# WORK TO COMPLETE:
Only lines with the word "objects" are needed; collect each of them from the listing below.

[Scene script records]
## Begin
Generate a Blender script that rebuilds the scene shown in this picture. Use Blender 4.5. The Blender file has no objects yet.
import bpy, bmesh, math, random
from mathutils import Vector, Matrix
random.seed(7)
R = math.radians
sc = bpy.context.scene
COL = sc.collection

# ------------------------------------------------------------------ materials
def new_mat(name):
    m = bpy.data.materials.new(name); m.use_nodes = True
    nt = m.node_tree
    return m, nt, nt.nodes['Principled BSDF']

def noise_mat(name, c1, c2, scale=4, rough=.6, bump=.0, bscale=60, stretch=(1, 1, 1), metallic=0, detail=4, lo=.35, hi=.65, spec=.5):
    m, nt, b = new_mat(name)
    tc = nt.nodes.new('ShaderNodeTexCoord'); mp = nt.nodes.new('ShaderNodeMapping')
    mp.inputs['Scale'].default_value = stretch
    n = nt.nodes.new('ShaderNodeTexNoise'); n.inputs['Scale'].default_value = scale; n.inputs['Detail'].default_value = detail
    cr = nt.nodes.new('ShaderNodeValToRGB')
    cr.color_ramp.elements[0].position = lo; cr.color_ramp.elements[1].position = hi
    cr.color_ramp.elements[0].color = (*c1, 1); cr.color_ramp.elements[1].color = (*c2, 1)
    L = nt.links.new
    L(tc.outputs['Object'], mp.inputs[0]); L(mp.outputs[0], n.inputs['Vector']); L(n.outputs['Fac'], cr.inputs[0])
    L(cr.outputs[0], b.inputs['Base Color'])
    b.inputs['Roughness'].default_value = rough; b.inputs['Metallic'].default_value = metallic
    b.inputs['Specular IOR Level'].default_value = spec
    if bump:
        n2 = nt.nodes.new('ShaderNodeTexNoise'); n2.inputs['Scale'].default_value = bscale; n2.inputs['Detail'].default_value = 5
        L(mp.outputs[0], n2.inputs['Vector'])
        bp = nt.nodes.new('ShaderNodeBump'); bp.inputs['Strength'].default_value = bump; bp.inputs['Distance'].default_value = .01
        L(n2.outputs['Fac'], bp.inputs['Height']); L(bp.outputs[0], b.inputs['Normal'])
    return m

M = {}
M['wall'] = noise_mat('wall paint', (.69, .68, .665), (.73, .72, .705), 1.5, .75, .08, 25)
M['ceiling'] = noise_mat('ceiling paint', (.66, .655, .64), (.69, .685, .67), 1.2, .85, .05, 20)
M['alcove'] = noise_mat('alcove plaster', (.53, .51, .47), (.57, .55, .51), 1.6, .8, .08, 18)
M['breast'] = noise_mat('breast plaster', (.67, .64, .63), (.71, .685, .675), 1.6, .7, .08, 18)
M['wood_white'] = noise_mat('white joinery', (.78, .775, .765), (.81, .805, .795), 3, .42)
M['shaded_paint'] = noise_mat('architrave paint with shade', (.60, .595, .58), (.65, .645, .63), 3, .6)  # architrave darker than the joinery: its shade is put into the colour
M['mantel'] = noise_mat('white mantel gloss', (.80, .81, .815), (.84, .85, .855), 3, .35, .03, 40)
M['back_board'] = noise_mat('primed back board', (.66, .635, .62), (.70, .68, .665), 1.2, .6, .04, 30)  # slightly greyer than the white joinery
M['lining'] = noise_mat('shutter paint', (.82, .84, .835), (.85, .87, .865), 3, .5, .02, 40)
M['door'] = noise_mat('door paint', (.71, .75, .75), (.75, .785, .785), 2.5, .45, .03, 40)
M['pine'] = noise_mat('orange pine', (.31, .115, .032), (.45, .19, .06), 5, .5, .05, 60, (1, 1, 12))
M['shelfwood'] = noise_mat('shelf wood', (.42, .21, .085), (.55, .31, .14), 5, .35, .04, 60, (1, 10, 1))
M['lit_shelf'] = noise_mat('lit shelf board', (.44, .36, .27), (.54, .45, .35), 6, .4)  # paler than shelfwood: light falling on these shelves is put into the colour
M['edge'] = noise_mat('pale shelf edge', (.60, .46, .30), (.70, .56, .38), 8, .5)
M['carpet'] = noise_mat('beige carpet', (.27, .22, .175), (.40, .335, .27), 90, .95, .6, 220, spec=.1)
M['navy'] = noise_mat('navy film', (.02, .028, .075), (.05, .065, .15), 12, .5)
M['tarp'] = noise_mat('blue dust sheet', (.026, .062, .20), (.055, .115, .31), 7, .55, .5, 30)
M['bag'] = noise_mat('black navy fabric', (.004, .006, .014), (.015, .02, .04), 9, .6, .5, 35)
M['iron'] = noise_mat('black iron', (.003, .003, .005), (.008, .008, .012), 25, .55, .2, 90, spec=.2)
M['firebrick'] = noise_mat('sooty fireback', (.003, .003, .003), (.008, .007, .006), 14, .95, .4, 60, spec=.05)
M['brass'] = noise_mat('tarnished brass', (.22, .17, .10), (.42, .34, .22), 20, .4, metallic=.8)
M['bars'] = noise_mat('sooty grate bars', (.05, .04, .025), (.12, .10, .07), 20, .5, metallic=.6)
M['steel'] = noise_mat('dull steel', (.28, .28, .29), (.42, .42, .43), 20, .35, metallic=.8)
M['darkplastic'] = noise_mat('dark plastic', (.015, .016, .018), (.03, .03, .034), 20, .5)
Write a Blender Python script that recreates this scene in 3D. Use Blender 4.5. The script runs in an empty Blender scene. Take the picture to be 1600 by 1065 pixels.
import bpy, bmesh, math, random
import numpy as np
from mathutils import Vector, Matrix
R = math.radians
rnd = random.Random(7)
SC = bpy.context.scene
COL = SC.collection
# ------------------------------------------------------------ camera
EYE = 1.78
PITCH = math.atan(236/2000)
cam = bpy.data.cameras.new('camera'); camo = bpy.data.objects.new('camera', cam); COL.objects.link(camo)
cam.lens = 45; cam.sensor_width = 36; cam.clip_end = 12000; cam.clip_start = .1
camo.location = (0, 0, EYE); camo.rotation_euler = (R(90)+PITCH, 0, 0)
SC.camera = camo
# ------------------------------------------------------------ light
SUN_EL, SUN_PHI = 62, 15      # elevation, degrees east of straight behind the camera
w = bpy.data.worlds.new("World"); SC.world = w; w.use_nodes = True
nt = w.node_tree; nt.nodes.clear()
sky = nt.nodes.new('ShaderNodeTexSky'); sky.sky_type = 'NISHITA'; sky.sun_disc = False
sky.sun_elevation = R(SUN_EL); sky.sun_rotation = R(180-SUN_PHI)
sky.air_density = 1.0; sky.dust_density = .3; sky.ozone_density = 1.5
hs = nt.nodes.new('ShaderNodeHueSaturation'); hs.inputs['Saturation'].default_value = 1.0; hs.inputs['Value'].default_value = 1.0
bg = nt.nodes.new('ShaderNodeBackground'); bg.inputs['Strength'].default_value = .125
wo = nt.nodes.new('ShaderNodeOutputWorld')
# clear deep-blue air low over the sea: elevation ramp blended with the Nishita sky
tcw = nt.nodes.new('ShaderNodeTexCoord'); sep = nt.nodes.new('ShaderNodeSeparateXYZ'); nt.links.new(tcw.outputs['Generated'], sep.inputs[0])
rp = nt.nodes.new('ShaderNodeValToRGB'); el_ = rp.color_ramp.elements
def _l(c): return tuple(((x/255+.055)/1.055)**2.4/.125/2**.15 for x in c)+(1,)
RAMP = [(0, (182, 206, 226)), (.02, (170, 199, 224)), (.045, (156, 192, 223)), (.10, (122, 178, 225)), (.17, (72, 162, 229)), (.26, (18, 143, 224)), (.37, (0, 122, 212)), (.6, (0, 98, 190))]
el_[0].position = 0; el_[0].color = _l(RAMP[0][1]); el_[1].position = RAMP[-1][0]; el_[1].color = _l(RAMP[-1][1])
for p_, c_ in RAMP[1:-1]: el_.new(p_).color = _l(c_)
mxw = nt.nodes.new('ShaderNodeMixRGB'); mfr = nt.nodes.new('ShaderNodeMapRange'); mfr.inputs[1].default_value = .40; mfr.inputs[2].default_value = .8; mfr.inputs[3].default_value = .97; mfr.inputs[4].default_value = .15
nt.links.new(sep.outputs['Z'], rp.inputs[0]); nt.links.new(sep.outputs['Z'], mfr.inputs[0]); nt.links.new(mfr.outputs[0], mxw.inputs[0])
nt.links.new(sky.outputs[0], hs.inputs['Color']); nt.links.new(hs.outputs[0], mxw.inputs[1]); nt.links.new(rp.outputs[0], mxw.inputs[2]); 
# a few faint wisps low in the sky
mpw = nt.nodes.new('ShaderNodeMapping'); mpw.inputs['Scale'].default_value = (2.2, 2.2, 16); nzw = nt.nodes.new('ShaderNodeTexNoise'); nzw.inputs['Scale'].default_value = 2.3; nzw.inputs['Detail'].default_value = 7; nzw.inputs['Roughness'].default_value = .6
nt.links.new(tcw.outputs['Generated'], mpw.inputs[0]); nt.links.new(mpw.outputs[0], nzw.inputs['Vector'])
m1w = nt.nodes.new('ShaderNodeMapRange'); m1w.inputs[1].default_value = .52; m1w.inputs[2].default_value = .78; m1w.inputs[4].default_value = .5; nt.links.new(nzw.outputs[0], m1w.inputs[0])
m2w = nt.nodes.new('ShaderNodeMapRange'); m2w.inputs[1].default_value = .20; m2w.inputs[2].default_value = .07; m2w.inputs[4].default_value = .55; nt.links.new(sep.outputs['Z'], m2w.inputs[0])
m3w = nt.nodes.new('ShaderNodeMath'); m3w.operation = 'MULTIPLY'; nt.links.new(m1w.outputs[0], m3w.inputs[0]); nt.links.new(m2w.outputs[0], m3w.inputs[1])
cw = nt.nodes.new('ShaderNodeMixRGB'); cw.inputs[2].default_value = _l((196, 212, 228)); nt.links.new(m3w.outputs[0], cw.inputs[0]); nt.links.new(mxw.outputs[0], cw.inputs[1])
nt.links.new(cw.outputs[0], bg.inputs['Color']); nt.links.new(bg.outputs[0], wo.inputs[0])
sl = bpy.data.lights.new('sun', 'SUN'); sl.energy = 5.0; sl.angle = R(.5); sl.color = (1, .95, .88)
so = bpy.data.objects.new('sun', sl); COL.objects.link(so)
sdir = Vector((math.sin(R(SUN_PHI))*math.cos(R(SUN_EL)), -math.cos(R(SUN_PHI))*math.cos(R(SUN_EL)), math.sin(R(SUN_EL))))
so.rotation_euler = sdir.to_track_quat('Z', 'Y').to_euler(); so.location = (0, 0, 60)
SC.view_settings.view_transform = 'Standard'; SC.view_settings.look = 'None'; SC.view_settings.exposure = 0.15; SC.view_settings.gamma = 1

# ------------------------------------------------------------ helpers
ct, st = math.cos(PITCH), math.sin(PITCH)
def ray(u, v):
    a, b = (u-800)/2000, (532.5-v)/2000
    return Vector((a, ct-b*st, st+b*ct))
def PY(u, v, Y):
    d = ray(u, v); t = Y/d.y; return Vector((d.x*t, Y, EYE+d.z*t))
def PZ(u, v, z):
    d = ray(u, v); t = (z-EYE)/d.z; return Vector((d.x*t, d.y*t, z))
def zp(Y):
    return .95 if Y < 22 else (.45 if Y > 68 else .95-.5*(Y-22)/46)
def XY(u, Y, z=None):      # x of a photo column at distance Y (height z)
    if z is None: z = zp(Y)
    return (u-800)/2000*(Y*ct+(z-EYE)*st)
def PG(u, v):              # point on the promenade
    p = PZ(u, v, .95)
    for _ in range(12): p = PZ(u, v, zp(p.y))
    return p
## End
# SOLUTION TO THE PROBLEM:
Generate a Blender script that rebuilds the scene shown in this picture. Use Blender 4.5. The Blender file has no objects yet.
cam = bpy.data.cameras.new('camera'); camo = bpy.data.objects.new('camera', cam); COL.objects.link(camo)
so = bpy.data.objects.new('sun', sl); COL.objects.link(so)